TALLINN – The recently completed Johvi magnetic anomaly research report and an inter-university cooperation project that ended in 2022 revealed that the crystalline bedrock of Estonia has a high research potential, and the Geological Survey of Estonia has prepared a more detailed roadmap for further studies of the bedrock, as part of which more attention is paid to critical raw materials.

"While in the past the main emphasis in the study of the bedrock of Estonia was on manifestations of iron ore and sulphidic mineralization, recent studies have shown that both the history of mineralization and the associated elements are much more diverse. It has also been confirmed that, by using modern methods, new discoveries can be made from drill cores that have already been explored," Siim Nirgi, senior geologist at the mineral resources department of the Estonian Geological Survey, said in a press release.

As a result of the digital transition and the green transition, chemical elements which are used, for example, in renewable energy and battery technologies, have become more important.
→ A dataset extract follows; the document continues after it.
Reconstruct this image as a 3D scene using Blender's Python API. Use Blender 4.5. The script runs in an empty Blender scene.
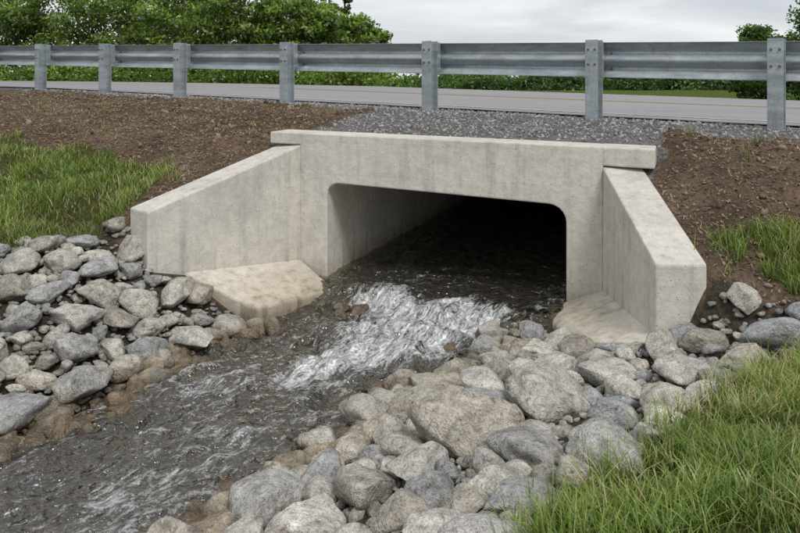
import bpy, math, random
import numpy as np
from mathutils import Vector
random.seed(4); rng=np.random.default_rng(7)
scene=bpy.context.scene
# ---------------------------------------------------------------- helpers
def hsh(i,j,k,s):
    n=(i*374761393+j*668265263+k*1274126177+s*974711)&0xffffffff
    n=((n^(n>>13))*1274126177)&0xffffffff
    n=n^(n>>16)
    return n/float(0xffffffff)*2-1
def vn(x,y,z=None,s=0):
    x=np.asarray(x,float); y=np.asarray(y,float)
    z=np.zeros_like(x) if z is None else np.asarray(z,float)
    xi=np.floor(x).astype(np.int64); yi=np.floor(y).astype(np.int64); zi=np.floor(z).astype(np.int64)
    fx=x-xi; fy=y-yi; fz=z-zi
    fx=fx*fx*(3-2*fx); fy=fy*fy*(3-2*fy); fz=fz*fz*(3-2*fz)
    r=0
    for a in (0,1):
        for b in (0,1):
            for c in (0,1):
                w=(fx if a else 1-fx)*(fy if b else 1-fy)*(fz if c else 1-fz)
                r=r+w*hsh(xi+a,yi+b,zi+c,s)
    return r
def fbm(x,y,z=None,o=4,s=0):
    r=0;a=1.;f=1.;t=0
    for i in range(o):
        r=r+a*vn(np.asarray(x)*f+i*17.3,np.asarray(y)*f+i*9.1,None if z is None else np.asarray(z)*f,s+i)
        t+=a;a*=.5;f*=2.03
    return r/t
def sst(a,b,x):
    t=np.clip((x-a)/(b-a),0,1); return t*t*(3-2*t)
def mkmesh(name,verts,faces,mats,smooth=True,col=None,matidx=None,uv=None,attrs=None):
    verts=np.asarray(verts,np.float32); faces=np.asarray(faces,np.int32)
    k=faces.shape[1]; n=len(faces)
    me=bpy.data.meshes.new(name)
    me.vertices.add(len(verts)); me.vertices.foreach_set('co',verts.ravel())
    me.loops.add(n*k); me.loops.foreach_set('vertex_index',faces.ravel())
    me.polygons.add(n)
    me.polygons.foreach_set('loop_start',np.arange(n,dtype=np.int32)*k)
    me.polygons.foreach_set('use_smooth',np.full(n,smooth))
    for m in mats: me.materials.append(m)
    if matidx is not None: me.polygons.foreach_set('material_index',np.asarray(matidx,np.int32))
    me.update(calc_edges=True)
    if col is not None:
        a=me.attributes.new('Col','FLOAT_COLOR','POINT')
        c=np.ones((len(verts),4),np.float32); c[:,:3]=col; a.data.foreach_set('color',c.ravel())
    if attrs:
        for nm,v in attrs.items():
            a=me.attributes.new(nm,'FLOAT','POINT'); a.data.foreach_set('value',np.asarray(v,np.float32))
    if uv is not None:
        l=me.uv_layers.new(name='UVMap'); u=np.asarray(uv,np.float32)[faces.ravel()]
        l.data.foreach_set('uv',u.ravel())
    ob=bpy.data.objects.new(name,me); scene.collection.objects.link(ob)
    return ob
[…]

The global geopolitical situation has changed, and the economic security of Europe, together with the availability of critical raw materials, is also in Estonia's interest.
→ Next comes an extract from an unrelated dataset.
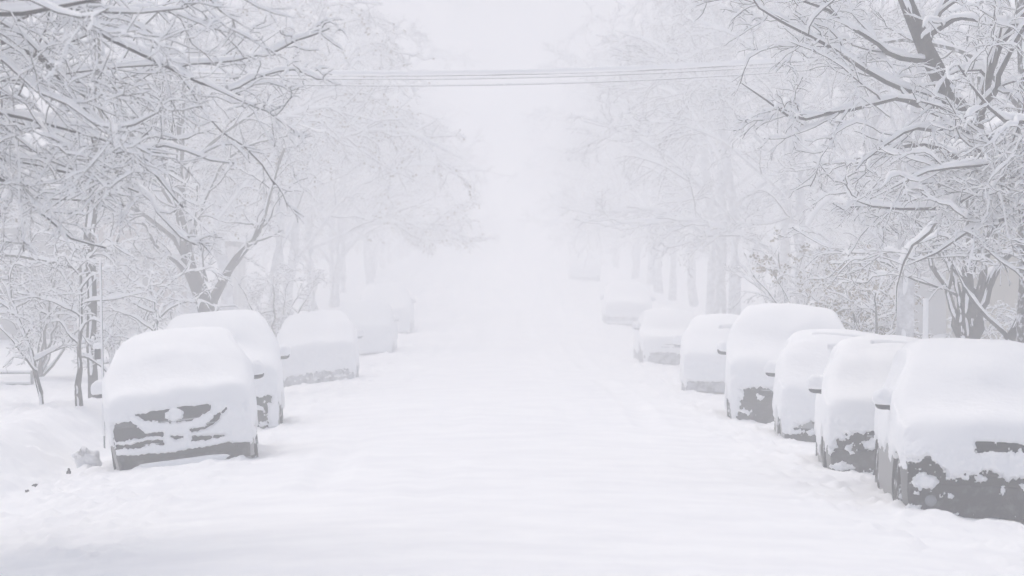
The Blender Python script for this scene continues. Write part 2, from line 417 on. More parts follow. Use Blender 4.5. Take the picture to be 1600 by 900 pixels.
    X_, Y_, Z_ = P[..., 0], P[..., 1], P[..., 2]
    col = np.arange(m)[None, :] * np.ones((n, 1))
    is_side = (col < sh.ns) | (col >= m - sh.ns)
    nf = fbm(X_ * 2 + 20, Y_ * 2 + 20, Z_ * 2, seed, 4)
    nfine = fbm(X_ * 9 + 20, Y_ * 9 + 20, Z_ * 9, seed + 5, 4)
    up = sstep(.22, .75, N[..., 2])
    Tt = np.where(Z_ > hb + .2, roof, hood) * (1 + .35 * (nf - .5))
    yw_ = {'suv': 1.2, 'bigsuv': 1.3, 'hatch': 1.05, 'sedan': 1.35}[kind]
    t_up = Tt * (1 + 1.25 * np.exp(-((Y_ - yw_ - .10) / .50) ** 2)) * (1 + .5 * (fbm(X_ * 3.1, Y_ * 3.1, Z_ * 3, seed + 71, 3) - .5))
    # vertical cover
    front = (Y_ < .30) & ~is_side
    t_v = face_t * (.55 + 1.1 * (nfine - .45))
    lowm = sstep(lowbare + .14, lowbare - .06, Z_ + .5 * (nf - .5) + .22 * (nfine - .5))
    side_cov = .030 * (.3 + plaster + 1.6 * (nf - .5) + .9 * (nfine - .5)) - .075 * sstep(side_low + .16, side_low - .1, Z_ + .5 * (nf - .5) + .3 * (nfine - .5)) - side_bare
    t_s = np.where(is_side | (Y_ > sh.L - .3), side_cov, t_v)
    if bare is not None:
        fx, fz = X_ * scale, Z_ * scale - sink
        sd = bare(fx, fz)                               # >0 covered, <0 bare
        spk = fbm(fx * 34, fz * 34, 0, seed + 31, 2); rag = ragged * (.085 * (nfine - .5) + .10 * (fbm(fx * 17, fz * 17, 0, seed + 33, 3) - .5) + .30 * np.clip(spk - .70, 0, 1)) + .03 * (fbm(fx * 25, fz * 25, 0, seed + 9, 2) - .5)
        tt_ = np.clip((sd + rag) * 1.6, -.035, face_t * (.35 + 1.4 * nfine))
        t_s = np.where(front, tt_, t_s)
    else:
        t_s = np.where(front, t_v - .09 * lowm, t_s)
    upf = np.where(front, sstep(.5, .9, N[..., 2]), up)
    th = t_s * (1 - upf) + t_up * upf
    # soft corners: smooth where the cover is thick
    S = P + N * th[..., None]
    # overhang droop of the roof and hood blanket
    mask = (sstep(.035, .08, th) * up)[..., None]
    S = smooth_grid(S, int(110 * res * res) + 8, mask)
    S[..., 2] = np.where(up > .3, np.maximum(S[..., 2], P[..., 2] + th * .55), S[..., 2])
    S = smooth_grid(S, 2, mask)
    if crack is not None:
        u = np.clip(X_ / sh.W(Z_, Y_), -1, 1)
        for (yc0, u0, u1, wd) in crack:
            c = np.exp(-((Y_ - yc0 - .03 * nf) / wd) ** 2) * sstep(u0, u0 + .08, u + .2 * (nfine - .5)) * sstep(u1, u1 - .08, u + .2 * (nfine - .5)) * (~is_side)
            S = S * (1 - c[..., None]) + (P - N * .03) * c[..., None]
    S += N * (.006 * (fbm(X_ * 14, Y_ * 14, Z_ * 14, seed + 3, 3) - .5) * (th > .01))[..., None]
    # tuck the rim under the body skin
    S[0] = P[0] - N[0] * .02; S[-1] = P[-1] - N[-1] * .02
    S[:, 0] = P[:, 0] * [1, 1, 1] + [.02, 0, 0]; S[:, -1] = P[:, -1] - [.02, 0, 0]
    S = S.copy(); S[..., 1] -= sh.L / 2
    sn = obj('snow_cover', S.reshape(-1, 3), grid_faces(n, m), M['snow'], t)
    return t

def band(polys, holes=()):
    def f(x, z):
        d = np.full(x.shape, 1e9)
        for p in polys: d = np.minimum(d, poly_sd(x, z, p))
        for (cx, cz, rx, rz) in holes:
            d = np.maximum(d, (1 - np.hypot((x - cx) / rx, (z - cz) / rz)) * min(rx, rz))
        return d
    return f
def from_px(pts, zx, zy, k, p0, u, s, x0=-.94, z0=.03):
    u = np.array(u, float); u /= np.hypot(*u); v = np.array([u[1], -u[0]])
    out = []
    for (a, b) in pts:
        p = np.array([zx + a / k, zy + b / k]) - np.array(p0)
        out.append((float(p @ u) / s + x0, float(p @ v) / s + z0))
    return out
g = lambda pts: from_px(pts, 140, 580, 5.0, (165, 724), (235, -29), 125)
L1_polys = [g(p) for p in (
 [(330,270),(450,245),(600,215),(760,193),(905,192),(905,240),(840,268),(760,302),(640,322),(480,322),(370,302)],
 [(150,350),(200,345),(290,330),(340,372),(400,412),(470,432),(380,442),(280,467),(175,482),(150,420)],
 [(60,330),(112,330),(135,420),(160,490),(165,600),(345,590),(345,715),(100,740)],
 [(170,508),(300,503),(420,468),(540,462),(540,492),(440,492),(330,522),(175,532)],
 [(380,412),(540,408),(540,430),(400,430)],
 [(130,600),(300,592),(560,572),(700,552),(900,520),(1050,490),(1200,495),(1245,560),(1245,680),(340,720),(125,740)],
 [(745,437),(850,428),(1010,424),(900,450),(760,468)],
 [(750,383),(860,363),(930,288),(1020,222),(1010,245),(945,320),(880,374),(760,397)],
 [(600,435),(700,430),(690,450),(640,455)])]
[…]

"In the context of geological exploration, this means that instead of a couple of known combustible minerals, we have to search for new locations of extraction for dozens of elements that were previously of less interest. Considering the connection of the Estonian crystalline bedrock with that of southern Finland and the Bergslagen areas of Sweden, there is good reason to look for the raw materials found in these areas also in our ground," the senior geologist said.

He noted that the last time attention was paid at the national level to the rocks of the crystalline bedrock in Estonia was more than 30 years ago. In the meantime, both the methods of research and the demand for raw materials by society have changed.
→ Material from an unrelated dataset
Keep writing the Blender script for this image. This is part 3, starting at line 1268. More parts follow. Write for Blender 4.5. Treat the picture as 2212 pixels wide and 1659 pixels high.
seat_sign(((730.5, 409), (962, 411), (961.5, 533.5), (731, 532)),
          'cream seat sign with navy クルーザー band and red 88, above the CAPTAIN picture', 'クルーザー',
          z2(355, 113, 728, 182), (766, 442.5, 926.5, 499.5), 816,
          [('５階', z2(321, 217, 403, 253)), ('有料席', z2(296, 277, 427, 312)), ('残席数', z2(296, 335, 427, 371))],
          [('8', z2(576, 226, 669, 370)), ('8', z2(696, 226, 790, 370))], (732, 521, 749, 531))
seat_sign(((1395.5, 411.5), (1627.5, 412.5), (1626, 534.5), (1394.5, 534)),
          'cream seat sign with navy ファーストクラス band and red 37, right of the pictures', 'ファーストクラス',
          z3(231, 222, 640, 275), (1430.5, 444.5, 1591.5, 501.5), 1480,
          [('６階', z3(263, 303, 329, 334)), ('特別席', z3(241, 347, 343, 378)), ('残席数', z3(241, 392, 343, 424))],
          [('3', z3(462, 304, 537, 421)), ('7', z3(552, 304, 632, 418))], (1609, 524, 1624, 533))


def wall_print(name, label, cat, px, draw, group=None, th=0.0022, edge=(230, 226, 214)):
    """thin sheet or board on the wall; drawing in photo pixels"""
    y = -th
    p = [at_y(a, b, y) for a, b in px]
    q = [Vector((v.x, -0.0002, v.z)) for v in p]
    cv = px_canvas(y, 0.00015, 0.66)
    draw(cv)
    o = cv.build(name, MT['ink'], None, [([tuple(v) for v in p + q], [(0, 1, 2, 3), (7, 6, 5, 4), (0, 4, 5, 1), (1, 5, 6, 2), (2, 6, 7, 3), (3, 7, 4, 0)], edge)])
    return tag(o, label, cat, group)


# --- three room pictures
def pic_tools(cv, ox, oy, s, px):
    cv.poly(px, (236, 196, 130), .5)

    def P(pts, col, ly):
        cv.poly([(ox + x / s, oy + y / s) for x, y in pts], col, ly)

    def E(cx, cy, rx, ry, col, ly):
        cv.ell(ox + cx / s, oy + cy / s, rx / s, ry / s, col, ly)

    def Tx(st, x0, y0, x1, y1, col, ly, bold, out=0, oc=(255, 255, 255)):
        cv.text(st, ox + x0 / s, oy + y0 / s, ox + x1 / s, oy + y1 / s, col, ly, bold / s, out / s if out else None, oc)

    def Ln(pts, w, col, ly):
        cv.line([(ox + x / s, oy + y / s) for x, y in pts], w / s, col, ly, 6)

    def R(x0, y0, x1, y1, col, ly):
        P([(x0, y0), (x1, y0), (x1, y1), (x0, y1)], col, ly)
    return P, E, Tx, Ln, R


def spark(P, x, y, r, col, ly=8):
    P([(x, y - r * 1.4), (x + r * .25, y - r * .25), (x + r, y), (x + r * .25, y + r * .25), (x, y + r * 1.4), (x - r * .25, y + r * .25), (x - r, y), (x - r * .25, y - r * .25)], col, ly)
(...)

For the systematic exploration of mineral resources in crystalline rocks, a research roadmap was prepared at the initiative of the Geological Survey of Estonia, which articulates the current state of affairs, explains the geological assumptions and establishes a general action plan that must be followed in further research.

Searches for and exploration of potential mineral resources in the crystalline bedrock of Estonia will focus on those resources that are as likely to be found in Estonia as in the Fennoscandian mineralization provinces with the same bedrock. Based on the 2021 report of the Nordic Geological Survey, which described the potential for the presence of strategic technological metal ores needed for the digital and green transitions, as well as other minerals of high economic importance, in the Nordic countries, the geological structure of the crystalline subsoil of Estonia justifies the search for and exploration of the following metals: bismuth, cobalt, indium, nickel, lithium, tantalum, niobium, silver, tungsten, gold, copper, rare earths and platinum group metals.

The proposed activities are organized into stages, which are divided into two subtopics: petrographic-geochemical analysis of the bedrock and analysis of structural geology and geophysical fields. The Geological Survey of Estonia has already started the first stages, during which the geochemical and mineralogical dataset of bedrock rocks is digitized, data are analyzed and interpreted, and the chemical and mineralogical composition of drill cores is scanned.